-- start --
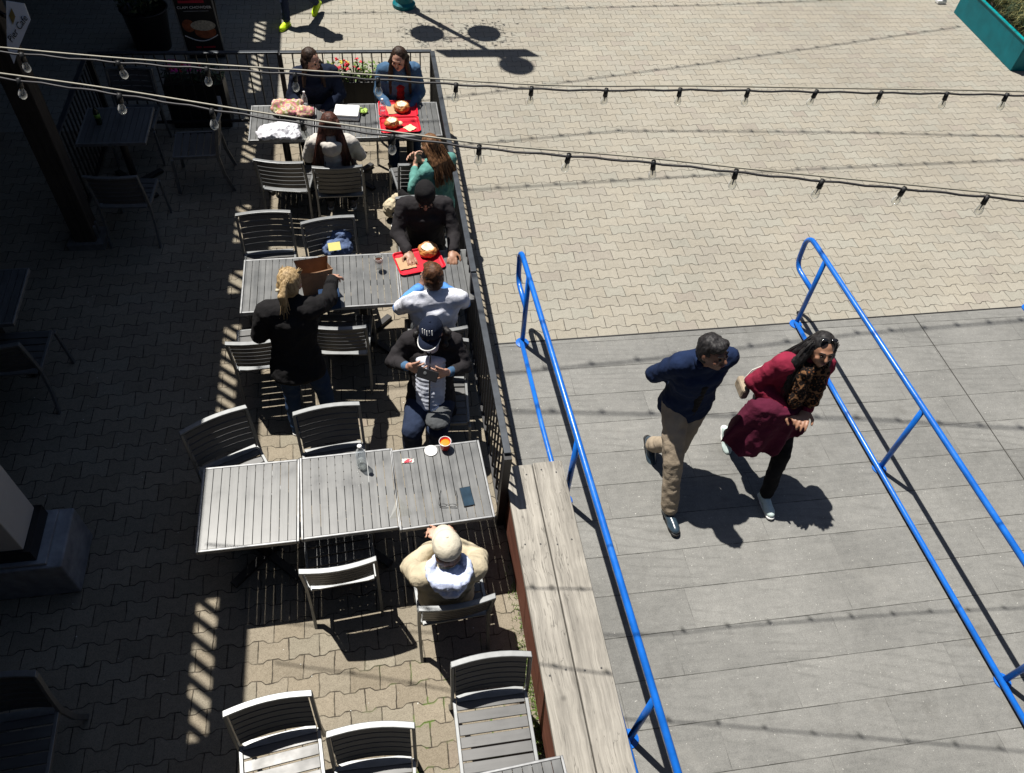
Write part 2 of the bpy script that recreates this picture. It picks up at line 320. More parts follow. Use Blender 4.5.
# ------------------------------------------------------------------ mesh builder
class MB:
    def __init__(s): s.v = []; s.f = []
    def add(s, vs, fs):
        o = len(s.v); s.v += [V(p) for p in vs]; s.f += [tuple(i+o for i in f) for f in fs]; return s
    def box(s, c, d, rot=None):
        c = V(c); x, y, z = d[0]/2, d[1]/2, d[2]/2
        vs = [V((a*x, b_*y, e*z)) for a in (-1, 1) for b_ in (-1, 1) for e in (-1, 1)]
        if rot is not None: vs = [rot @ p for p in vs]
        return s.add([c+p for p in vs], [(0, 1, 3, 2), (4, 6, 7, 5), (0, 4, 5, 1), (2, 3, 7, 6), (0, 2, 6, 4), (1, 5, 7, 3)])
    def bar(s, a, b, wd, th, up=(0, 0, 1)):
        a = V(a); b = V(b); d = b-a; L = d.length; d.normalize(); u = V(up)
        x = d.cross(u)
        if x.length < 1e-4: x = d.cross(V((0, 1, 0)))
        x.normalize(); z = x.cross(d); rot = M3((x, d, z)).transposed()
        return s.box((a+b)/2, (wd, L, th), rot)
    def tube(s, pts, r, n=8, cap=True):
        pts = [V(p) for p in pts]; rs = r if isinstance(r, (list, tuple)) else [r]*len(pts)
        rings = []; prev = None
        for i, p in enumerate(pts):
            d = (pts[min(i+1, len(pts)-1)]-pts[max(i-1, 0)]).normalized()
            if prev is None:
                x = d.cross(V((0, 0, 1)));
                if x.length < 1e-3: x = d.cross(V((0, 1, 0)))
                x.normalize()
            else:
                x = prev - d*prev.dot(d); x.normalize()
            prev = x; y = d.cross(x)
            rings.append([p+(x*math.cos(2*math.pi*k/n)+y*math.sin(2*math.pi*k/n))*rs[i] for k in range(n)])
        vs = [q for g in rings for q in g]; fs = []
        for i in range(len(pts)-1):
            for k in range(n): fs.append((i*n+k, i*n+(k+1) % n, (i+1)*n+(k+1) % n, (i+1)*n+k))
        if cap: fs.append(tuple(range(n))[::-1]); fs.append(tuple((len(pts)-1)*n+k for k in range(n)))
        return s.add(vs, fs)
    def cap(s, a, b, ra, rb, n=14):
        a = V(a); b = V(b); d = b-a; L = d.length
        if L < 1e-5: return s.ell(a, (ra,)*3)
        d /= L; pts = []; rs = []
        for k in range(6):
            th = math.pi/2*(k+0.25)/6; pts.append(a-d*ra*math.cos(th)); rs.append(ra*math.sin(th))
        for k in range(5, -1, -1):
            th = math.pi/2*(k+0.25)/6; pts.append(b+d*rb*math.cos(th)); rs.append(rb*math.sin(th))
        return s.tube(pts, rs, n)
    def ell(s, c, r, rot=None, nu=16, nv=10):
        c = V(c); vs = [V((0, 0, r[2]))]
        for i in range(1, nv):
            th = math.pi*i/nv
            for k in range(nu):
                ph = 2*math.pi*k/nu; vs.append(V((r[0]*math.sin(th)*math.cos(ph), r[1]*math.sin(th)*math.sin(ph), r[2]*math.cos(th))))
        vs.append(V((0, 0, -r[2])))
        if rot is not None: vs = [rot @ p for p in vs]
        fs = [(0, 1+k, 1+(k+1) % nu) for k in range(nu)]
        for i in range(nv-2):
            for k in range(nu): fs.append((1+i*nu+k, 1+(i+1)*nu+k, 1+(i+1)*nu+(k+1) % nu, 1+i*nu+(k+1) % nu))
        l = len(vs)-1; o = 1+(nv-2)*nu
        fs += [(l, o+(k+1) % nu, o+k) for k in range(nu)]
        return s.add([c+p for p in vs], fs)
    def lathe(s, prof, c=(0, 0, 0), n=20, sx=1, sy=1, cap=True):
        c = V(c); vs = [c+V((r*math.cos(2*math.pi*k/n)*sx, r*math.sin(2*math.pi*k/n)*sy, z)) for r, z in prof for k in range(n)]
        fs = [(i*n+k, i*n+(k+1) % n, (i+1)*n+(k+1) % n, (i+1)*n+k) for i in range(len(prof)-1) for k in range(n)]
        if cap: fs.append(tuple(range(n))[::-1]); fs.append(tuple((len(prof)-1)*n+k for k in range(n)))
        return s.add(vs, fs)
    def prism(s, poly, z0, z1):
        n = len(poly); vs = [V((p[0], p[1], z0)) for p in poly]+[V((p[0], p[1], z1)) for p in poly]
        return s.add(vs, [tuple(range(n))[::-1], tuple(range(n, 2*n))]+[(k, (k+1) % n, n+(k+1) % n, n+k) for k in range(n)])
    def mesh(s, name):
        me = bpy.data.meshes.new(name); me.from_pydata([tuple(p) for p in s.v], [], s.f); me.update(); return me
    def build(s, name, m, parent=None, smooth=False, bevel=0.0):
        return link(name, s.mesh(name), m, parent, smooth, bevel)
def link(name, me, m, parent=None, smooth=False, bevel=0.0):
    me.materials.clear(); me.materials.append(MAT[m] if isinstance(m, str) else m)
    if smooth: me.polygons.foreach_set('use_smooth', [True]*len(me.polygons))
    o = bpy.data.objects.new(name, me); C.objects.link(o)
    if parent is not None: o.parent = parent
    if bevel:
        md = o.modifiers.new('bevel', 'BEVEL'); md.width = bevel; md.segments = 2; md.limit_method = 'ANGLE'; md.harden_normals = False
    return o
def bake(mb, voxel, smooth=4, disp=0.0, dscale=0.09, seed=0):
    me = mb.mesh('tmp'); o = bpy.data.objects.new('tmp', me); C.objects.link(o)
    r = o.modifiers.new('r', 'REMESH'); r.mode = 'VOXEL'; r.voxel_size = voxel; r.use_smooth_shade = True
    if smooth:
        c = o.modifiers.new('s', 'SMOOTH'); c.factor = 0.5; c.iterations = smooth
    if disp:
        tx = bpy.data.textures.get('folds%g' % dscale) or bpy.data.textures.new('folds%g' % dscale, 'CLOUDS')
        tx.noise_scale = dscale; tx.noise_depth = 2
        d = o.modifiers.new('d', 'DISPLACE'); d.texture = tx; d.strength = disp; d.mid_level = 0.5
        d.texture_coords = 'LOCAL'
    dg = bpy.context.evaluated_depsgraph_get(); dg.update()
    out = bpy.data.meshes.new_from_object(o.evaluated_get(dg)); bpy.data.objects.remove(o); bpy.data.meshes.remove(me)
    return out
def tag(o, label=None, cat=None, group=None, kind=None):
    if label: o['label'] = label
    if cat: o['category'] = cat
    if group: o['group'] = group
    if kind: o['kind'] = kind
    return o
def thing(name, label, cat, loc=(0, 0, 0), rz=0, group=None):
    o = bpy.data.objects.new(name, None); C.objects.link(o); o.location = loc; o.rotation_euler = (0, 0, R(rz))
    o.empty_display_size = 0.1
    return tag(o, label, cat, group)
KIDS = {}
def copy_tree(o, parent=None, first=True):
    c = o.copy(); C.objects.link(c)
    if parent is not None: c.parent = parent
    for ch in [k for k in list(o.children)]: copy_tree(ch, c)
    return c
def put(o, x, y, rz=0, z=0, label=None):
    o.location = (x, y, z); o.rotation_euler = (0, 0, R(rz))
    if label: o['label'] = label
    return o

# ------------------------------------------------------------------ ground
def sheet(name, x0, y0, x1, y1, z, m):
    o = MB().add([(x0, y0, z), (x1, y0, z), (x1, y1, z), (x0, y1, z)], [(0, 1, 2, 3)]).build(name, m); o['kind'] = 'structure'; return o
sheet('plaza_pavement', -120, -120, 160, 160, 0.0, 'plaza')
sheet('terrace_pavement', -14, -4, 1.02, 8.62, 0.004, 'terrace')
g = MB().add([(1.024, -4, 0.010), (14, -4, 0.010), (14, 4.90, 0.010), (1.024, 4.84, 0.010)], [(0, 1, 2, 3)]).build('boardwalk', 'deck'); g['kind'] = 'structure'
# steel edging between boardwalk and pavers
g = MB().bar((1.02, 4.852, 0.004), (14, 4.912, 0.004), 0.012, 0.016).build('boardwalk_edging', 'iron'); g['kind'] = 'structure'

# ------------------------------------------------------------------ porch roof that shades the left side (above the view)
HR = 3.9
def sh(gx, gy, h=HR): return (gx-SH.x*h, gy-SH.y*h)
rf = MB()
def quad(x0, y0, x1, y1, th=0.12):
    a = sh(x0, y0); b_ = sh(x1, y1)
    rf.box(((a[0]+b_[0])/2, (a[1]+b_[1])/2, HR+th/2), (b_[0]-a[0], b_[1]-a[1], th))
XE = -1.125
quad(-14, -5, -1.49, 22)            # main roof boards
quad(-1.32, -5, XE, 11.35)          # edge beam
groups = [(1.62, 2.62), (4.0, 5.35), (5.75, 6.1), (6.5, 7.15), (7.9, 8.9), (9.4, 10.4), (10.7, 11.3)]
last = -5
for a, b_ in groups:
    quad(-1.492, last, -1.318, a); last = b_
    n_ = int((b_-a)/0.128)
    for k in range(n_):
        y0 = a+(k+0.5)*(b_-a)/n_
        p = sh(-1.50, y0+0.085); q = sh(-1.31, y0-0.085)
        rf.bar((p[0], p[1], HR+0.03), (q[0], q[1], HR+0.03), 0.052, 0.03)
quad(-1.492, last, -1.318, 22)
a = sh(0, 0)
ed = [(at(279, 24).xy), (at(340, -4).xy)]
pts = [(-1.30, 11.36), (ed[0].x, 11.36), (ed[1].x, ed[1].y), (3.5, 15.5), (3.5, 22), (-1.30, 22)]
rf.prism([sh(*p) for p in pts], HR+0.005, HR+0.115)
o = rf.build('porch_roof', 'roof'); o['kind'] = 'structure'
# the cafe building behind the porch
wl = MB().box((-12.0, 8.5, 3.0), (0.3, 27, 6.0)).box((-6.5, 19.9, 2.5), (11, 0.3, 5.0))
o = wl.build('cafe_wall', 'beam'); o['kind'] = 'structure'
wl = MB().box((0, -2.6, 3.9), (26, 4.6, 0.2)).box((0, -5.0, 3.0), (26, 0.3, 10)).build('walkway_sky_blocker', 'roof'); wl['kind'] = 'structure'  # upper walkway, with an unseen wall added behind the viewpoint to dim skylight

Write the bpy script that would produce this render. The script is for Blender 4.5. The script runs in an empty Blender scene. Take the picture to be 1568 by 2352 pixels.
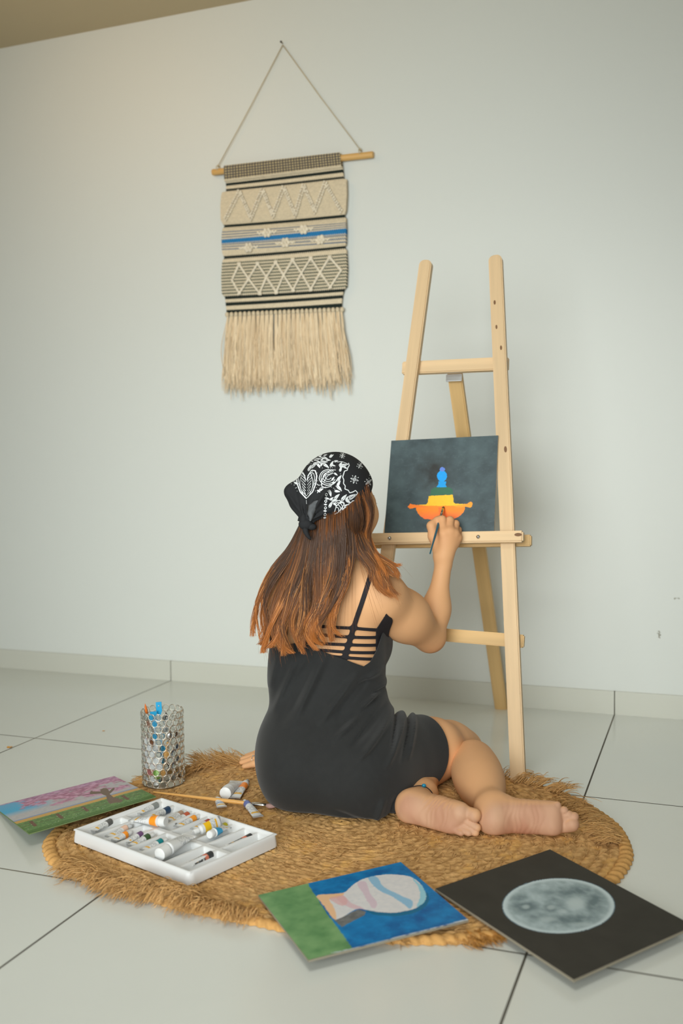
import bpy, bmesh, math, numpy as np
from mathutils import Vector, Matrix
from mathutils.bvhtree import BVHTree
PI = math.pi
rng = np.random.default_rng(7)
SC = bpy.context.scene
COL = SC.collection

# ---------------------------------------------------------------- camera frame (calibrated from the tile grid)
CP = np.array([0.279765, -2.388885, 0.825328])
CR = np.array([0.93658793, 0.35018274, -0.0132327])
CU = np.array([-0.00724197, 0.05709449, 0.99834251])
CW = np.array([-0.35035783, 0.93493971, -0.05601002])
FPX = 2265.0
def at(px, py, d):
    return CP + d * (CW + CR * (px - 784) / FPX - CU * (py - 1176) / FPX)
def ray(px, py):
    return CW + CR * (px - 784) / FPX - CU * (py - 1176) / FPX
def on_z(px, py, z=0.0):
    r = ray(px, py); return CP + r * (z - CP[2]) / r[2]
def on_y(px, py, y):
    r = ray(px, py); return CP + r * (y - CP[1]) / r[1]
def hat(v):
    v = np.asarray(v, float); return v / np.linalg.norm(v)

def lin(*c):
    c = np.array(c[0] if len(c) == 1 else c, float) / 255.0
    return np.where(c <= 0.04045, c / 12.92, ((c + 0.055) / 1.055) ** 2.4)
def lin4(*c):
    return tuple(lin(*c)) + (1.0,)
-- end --
* [PROBLEM STATEMENT] Transcribe the records above exactly, beginning at the line that contains "sheet('terrace_pavement', -14, -4, 1.02, 8.62, 0.004, 'terrace')" and ending with the line that contains "0.012, 0.016).build('boardwalk_edging', 'iron');", both included, and nothing else.

* [COMPLETED TASK]
sheet('terrace_pavement', -14, -4, 1.02, 8.62, 0.004, 'terrace')
g = MB().add([(1.024, -4, 0.010), (14, -4, 0.010), (14, 4.90, 0.010), (1.024, 4.84, 0.010)], [(0, 1, 2, 3)]).build('boardwalk', 'deck'); g['kind'] = 'structure'
# steel edging between boardwalk and pavers
g = MB().bar((1.02, 4.852, 0.004), (14, 4.912, 0.004), 0.012, 0.016).build('boardwalk_edging', 'iron'); g['kind'] = 'structure'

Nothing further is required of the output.